VII. In Paradisum: Andante moderato 
(No Paraíso: Confortavelmente, moderado) — cerca de 3 minutos e meio 
O Réquiem de Mozart era por demais atemorizado com a morte; o de Verdi, teatralizado; em cada um deles, Deus aparece punitivo com mais ou menos dramaticidade, mas sempre pronto a punir (o Dies Iræ final em Verdi é acachapante), mas Fauré escolheu as passagens que lhe eram mais afins e a elas deu mais ênfase. Trata o Sanctus com delicada serenidade, por exemplo. E escolhe terminar seu Réquiem com uma mensagem otimista, num coro que canta In Paradisum, texto que não costuma figurar em Réquiens, mas que traz a este o posto de mais belo de todos os Réquiens da história.

—— Coro:
—— In paradisum deducant te angeli, 
—— Que os anjos o levem ao Paraíso,
—— in tuo adventu suscipiant te martyres, 
—— E que à tua chegada os Mártires o recebam,
—— et perducant te in civitatem sanctam Jerusalem. 

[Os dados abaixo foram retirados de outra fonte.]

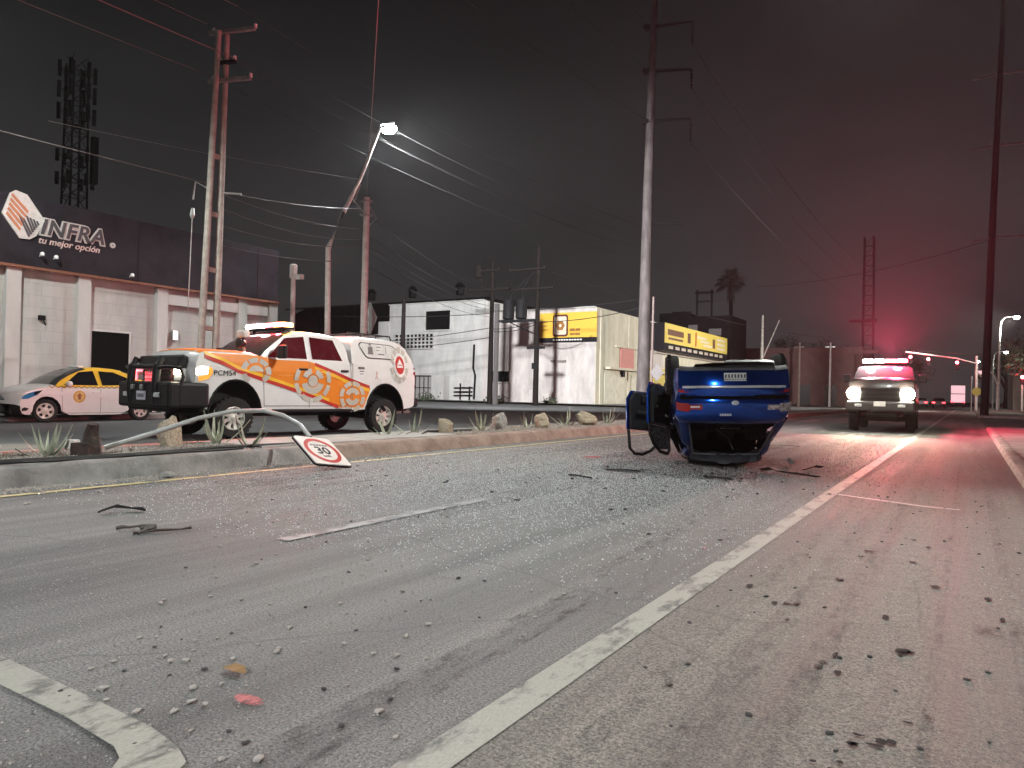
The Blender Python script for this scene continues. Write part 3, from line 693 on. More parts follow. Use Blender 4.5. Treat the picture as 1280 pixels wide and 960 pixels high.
# ================================================================== TAXI
taxi = thing('taxi', 'white and yellow taxi saloon stopped behind the rescue pickup', 'taxi', (-21.36, 11.38, 0), -pi / 2)
TB, TG = sedan(taxi, WTAXI, YTAXI)
def parts_side(S, name, polys, m, root, sg=1, off=.006, step=.12):
    b = MB()
    for p in polys: S.decal(b, p, sg, off, step=step)
    return b.build(name, m, root)
for sg in (1, -1):
    parts_side(TG, 'side_window', [[(.86, .99), (.42, 1.345), (.02, 1.39), (-.06, .99)]], DARKGL, taxi, sg, step=.1)
    parts_side(TG, 'side_window', [[(-.17, .99), (-.13, 1.39), (-.55, 1.37), (-1.08, 1.16), (-1.2, 1.03)]], DARKGL, taxi, sg, step=.1)
    b = MB()
    for pts in ([(.90, .24), (.93, .95)], [(-.11, .2), (-.11, .98)], [(-.9, .4), (-1.08, .98)], [(-.85, .235), (.9, .235)]): TB.strip(b, pts, sg, .012)
    b.build('door_seam', D_DGREY, taxi)
    b = MB()
    for i in range(30):
        x = 1.25 - i * .076
        for j in range(2):
            TB.decal(b, [(x, .91 + .028 * j), (x - .038, .91 + .028 * j), (x - .038, .938 + .028 * j), (x, .938 + .028 * j)] if (i + j) % 2 else
                     [(x - .038, .91 + .028 * j), (x - .076, .91 + .028 * j), (x - .076, .938 + .028 * j), (x - .038, .938 + .028 * j)], sg, .006)
    b.build('chequered_band', mat('check_ochre', (.36, .20, .02), .5), taxi)
    for hx in (.02, -.98):
        b = MB(); b.box((hx, sg * .865, .80), (.20, .03, .032)); b.build('door_handle', WTAXI if hx > 0 else WTAXI, taxi, bevel=.008)
    m_ = MB(); m_.lathe([(.02, -.09), (.085, -.06), (.095, 0), (.085, .06), (.03, .09)], 12, Matrix.Translation((.80, sg * .95, 1.02)) @ Matrix.Rotation(pi / 2, 4, 'X') @ Matrix.Diagonal((.75, .85, 1.1, 1)))
    m_.build('wing_mirror', WTAXI, taxi, smooth=40)
    b = MB(); poly = [(2.12, .61), (2.02, .70), (1.84, .765), (1.62, .81), (1.40, .845), (1.56, .71), (1.84, .615)]
    TB.decal(b, poly, sg, .010, step=.06); hl = b.build('headlight', BLUELENS, taxi, smooth=60)
    b = MB(); TB.decal(b, [(1.64, .80), (1.40, .845), (1.53, .74), (1.66, .71)], sg, .013, step=.06); b.build('headlight_smoked_end', DARKGL, hl)
    b = MB(); TB.decal(b, [(2.09, .36), (1.98, .40), (1.80, .37), (1.88, .31), (2.08, .30)], sg, .010, step=.06); b.build('fog_lamp_recess', TRIM, taxi)
    for x in (-1.3, 1.3): wheel(taxi, (x, sg * .745, .30), .30, .19, .205, sg, 6, steer=-.22 if x > 0 else 0)
b = MB()
for j in range(3): b.box((2.15 - .02 * j, 0, .60 + .05 * j), (.03, .9 - .2 * j, .03))
b.box((2.165, 0, .36), (.03, 1.0, .12)); b.build('grille', TRIM, taxi, bevel=.01)
b = MB(); TB.decal(b, ring_poly(.47, .68, .165, .165, 26), 1, .006, step=.08); rd = b.build('door_roundel', mat('roundel_gold', (.55, .32, .06), .5), taxi)
b = MB(); TB.decal(b, ring_poly(.47, .68, .12, .12, 22), 1, .009, step=.08); b.build('roundel_inner', mat('roundel_pale', (.66, .47, .18), .5), rd)
b = MB()
TB.decal(b, [(.47, .79), (.52, .70), (.50, .60), (.44, .60), (.42, .70)], 1, .012, step=.06); TB.decal(b, [(.40, .73), (.54, .73), (.54, .70), (.40, .70)], 1, .0125, step=.06)
b.build('roundel_figure', mat('roundel_brown', (.30, .10, .03), .5), rd)
b = MB(); b.box((.15, 0, 1.50), (.14, .55, .07)); b.build('roof_sign', WHITEP, taxi, bevel=.03)
b = MB(); b.tube([(.95, .55, .995), (.8, .1, 1.12)], .008, 4); b.tube([(.98, -.1, .99), (.85, -.5, 1.10)], .008, 4); b.build('wiper', TRIM, taxi)

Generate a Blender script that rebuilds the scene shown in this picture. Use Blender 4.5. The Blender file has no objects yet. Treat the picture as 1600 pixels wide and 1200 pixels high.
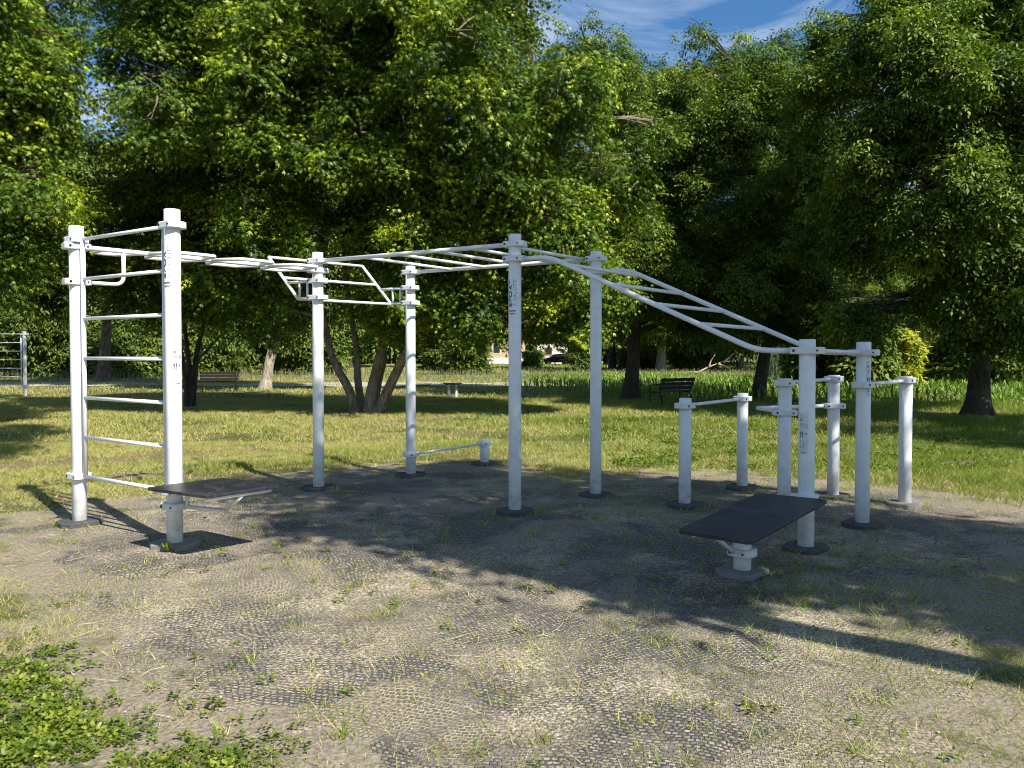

—— e te levem à santa cidade, Jerusalém.
—— Chorus angelorum te suscipiat, 
—— Que um coro dos anjos o receba,
—— et cum Lazaro quondam paupere, 
—— E com Lázaro, o que fora pobre,
—— æternam habeas requiem. 
—— tenhas o descanso eterno.

Essa beleza foi criticada, ao que ele respondeu: — "Tem-se dito que meu Réquiem não expressa o medo da morte, e alguém chamou-lhe uma canção de ninar fúnebre. Mas é assim que eu vejo a morte: como uma libertação feliz, uma aspiração para a felicidade acima, e não como uma experiência dolorosa. Talvez eu também tento escapar instintivamente do que é habitual, depois de todos os anos de acompanhando serviços de sepultamento no órgão! Eu sei tudo de cor. Eu queria escrever algo diferente".